Building the Babl Arch

Building the Babl Arch

Every myth needs a gateway.

   In ancient times, arches were built to celebrate triumphs, frame city gates, and mark the boundaries of empires.

   When I sat down at my tablet to sketch out the first phase of our visual lore, I kept coming back to a single architectural concept: the monument you pass through before entering a sacred space. That thought became the foundation for our newest design signature, the Babl Arch.

   For me. the Babl Arch isn't made of stone, and it doesn't stand in a desert. It is a  physical transformation portal constructed from digital noise. I designed it by taking classic, symmetrical Mesopotamian architecture and running it through a destructive glitch filter—shattering the clean lines into pixelated fragments, cascading code, and high-contrast geometric blocks.

   When you work entirely on a screen, there is this tense, expectant waiting period. You wonder if the depth of the shadows, the precise grain of the digital static, and the sharp edges of the fractured pillars will actually translate onto fabric, or if the energy will get lost in transmission.

   To pass through the Babl Arch is to willingly step away from the predictable, monotonous frequency of the everyday world. It is the literal entrance into our universe of "Lore-Core." It represents the transition point where structured history breaks down into beautiful, chaotic creative freedom. 

When you wear this graphic, you aren’t just sporting an abstract design; you are wearing the gateway itself.
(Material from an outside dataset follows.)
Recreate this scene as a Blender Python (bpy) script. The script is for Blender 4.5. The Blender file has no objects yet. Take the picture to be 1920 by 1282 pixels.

   As we prepare to release this capsule into the wild, I keep thinking about who is going to wear it. The Babl Arch isn’t for people who want to blend into the background. It’s for the creators, the late-night thinkers, and the digital rebels who understand that great things are built out of chaos. When you pull this hoodie on, you are stepping through the portal and claiming your spot in the labyrinth.

 

"The arch has been raised."

   "The gateway is open."

      "The only question left is whether you’re ready to cross over."